Marvel part of Disney’s revamp of entertainment

By Michael Cavna, The Washington Post
Published: May 11, 2016, 6:00am

Many entertainment industry observers love to focus on simple pawns, one move at a time. Disney, on the other hand, is playing multidimensional chess not only across films, but also across decades.

So if you’re overly consumed with how a big picture like Disney/Marvel’s “Captain America: Civil War” opens, and whether that’s a fitting metric to try to measure “superhero fatigue” vs. audience enthusiasm, you’re missing the true big picture, which is this:

Disney is thinking so far beyond sequels — first with its Marvel Cinematic Universe, next with its Star Wars galaxies — that it is now fully, successfully engaging viewers across interlocking narratives. Each time a film like “Civil War” can land with audiences — building upon and/or introducing a dozen key characters — the universe can move not just linearly, but also multilaterally.

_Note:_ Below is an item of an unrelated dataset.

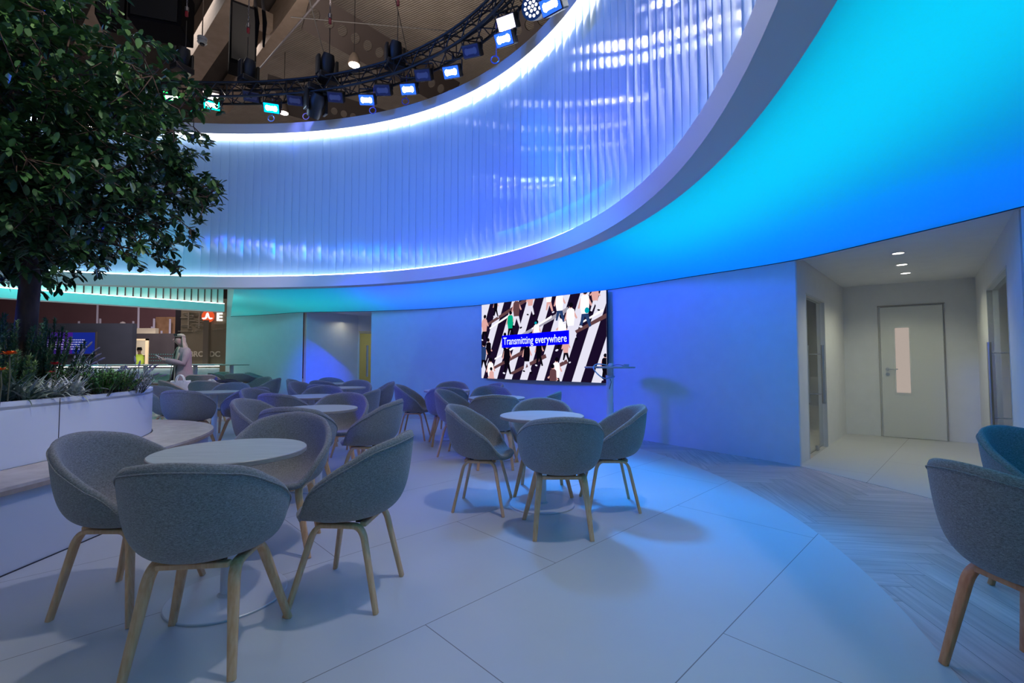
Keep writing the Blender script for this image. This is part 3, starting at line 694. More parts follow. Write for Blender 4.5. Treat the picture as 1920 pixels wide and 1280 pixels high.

That also means that Marvel — unlike other studios with superhero properties — has moved well beyond caring about the relative success of any single film. This is a latticework of storytelling that only gets stronger as it branches out.

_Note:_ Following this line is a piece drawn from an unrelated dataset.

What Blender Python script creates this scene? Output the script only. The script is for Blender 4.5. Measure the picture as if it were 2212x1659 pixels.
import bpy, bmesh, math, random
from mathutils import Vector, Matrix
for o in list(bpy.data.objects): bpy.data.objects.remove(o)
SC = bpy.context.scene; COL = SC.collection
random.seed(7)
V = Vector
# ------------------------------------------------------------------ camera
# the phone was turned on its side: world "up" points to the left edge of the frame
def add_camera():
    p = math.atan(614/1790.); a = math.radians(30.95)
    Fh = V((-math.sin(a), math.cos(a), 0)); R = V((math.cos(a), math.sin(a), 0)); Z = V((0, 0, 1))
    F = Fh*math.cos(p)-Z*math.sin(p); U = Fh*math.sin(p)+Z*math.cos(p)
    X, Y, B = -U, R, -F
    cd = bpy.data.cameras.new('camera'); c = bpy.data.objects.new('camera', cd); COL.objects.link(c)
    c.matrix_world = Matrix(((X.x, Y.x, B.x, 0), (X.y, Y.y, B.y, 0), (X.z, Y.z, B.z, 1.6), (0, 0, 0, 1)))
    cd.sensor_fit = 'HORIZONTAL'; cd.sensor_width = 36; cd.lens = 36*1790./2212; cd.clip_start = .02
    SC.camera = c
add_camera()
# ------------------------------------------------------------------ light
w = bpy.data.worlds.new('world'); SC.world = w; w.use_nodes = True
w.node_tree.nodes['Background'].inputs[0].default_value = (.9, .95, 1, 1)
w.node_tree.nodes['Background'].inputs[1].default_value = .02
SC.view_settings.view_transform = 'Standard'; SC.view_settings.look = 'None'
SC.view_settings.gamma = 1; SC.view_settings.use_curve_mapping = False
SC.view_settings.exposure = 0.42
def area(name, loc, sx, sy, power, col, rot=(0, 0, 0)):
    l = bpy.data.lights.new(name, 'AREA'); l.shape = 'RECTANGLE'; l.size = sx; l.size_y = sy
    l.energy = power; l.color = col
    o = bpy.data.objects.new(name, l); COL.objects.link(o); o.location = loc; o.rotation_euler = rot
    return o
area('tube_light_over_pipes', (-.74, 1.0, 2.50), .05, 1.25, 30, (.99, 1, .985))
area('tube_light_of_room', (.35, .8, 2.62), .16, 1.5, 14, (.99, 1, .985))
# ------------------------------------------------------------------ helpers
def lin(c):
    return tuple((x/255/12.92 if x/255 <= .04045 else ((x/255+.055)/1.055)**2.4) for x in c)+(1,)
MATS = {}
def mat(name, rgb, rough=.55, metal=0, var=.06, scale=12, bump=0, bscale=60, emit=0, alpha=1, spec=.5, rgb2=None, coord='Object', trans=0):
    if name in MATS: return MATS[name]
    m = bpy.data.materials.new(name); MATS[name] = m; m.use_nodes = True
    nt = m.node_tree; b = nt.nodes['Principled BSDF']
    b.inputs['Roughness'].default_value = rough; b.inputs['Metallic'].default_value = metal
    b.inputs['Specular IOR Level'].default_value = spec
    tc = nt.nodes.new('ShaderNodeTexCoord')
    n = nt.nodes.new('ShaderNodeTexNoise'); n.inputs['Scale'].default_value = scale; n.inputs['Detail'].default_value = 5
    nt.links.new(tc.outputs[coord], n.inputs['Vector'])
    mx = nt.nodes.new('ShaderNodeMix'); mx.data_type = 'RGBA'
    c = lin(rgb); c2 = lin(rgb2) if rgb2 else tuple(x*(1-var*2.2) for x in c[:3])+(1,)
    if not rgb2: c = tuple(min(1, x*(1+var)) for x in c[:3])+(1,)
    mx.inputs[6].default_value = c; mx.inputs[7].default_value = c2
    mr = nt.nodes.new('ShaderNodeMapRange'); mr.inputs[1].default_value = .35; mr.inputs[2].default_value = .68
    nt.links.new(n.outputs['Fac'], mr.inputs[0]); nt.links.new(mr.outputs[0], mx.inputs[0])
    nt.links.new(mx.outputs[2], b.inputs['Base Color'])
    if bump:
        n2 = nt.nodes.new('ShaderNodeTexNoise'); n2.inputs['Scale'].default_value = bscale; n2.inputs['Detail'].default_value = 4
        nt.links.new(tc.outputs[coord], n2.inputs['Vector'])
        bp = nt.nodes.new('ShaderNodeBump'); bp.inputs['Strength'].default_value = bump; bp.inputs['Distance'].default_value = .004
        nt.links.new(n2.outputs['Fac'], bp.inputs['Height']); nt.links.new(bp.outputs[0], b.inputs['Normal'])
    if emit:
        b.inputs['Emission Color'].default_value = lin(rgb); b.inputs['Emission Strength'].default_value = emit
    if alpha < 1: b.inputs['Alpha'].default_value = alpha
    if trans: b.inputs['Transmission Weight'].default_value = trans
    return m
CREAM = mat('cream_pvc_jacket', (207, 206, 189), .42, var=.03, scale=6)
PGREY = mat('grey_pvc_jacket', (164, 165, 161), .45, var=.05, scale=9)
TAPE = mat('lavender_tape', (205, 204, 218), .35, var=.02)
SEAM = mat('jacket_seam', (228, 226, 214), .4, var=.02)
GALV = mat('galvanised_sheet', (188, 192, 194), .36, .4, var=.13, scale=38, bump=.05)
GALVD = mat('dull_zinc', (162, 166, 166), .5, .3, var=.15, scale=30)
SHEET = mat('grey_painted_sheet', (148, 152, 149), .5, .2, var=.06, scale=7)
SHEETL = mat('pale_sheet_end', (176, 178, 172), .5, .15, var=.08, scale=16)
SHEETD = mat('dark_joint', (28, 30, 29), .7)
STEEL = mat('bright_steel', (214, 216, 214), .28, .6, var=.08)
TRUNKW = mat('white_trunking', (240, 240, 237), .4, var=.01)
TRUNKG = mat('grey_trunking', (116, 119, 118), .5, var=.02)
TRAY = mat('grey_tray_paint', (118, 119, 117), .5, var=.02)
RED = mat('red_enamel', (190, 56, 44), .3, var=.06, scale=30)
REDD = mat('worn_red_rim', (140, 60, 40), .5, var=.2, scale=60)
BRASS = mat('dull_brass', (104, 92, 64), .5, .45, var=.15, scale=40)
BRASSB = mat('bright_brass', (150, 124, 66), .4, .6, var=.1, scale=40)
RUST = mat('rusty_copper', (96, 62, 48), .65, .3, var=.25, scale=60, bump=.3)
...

“That’s what I think is so fascinating about where we are now in the Marvel Universe,” Joe Russo, co-director (with brother Anthony) of the two most recent Captain America films, tells The Washington Post. “I think we’re reaching uncharted territory in regards to serialization.

“Of course we’ve seen sequelized movies since (at least) the early 1980s,” continues Russo, referring to the era that saw the progression of such mega-franchises as “Star Wars,” “Star Trek,” “Rocky” and “Jaws.” “What we haven’t seen (before) is a bunch of really healthy franchises interweaving into one unified narrative.”

And in such an unprecedented cinematic game of 3-D chess, the filmmakers are looking not only at the diagonal moves, but also moves across multiple boards at once.

The current Marvel Cinematic Universe was truly launched with 2008’s “Iron Man,” which soon attracted Disney’s interest and its $4 billion buy of Marvel characters — a purchase that now looks like a relative steal, though the films have depended on Disney’s own savvy, too. The creative and commercial synergy has allowed for Marvel films to be planned and scheduled many years out.

Next up for the Russo brothers, as directors, is the two-part “Avengers: Infinity War” endeavor.

“The ‘Infinity’ movies are going to be a culmination of the most complex, insane amount of characters in this really, really complicated mosaic that we get to play with over two films,” Russo says.

“We’re trying to find templates for it to inspire us,” he notes. “The only thing we can point to are Robert Altman movies, dealing with really multiperspective storytelling. And that’s exciting, because you’re pioneering a different mode of storytelling.”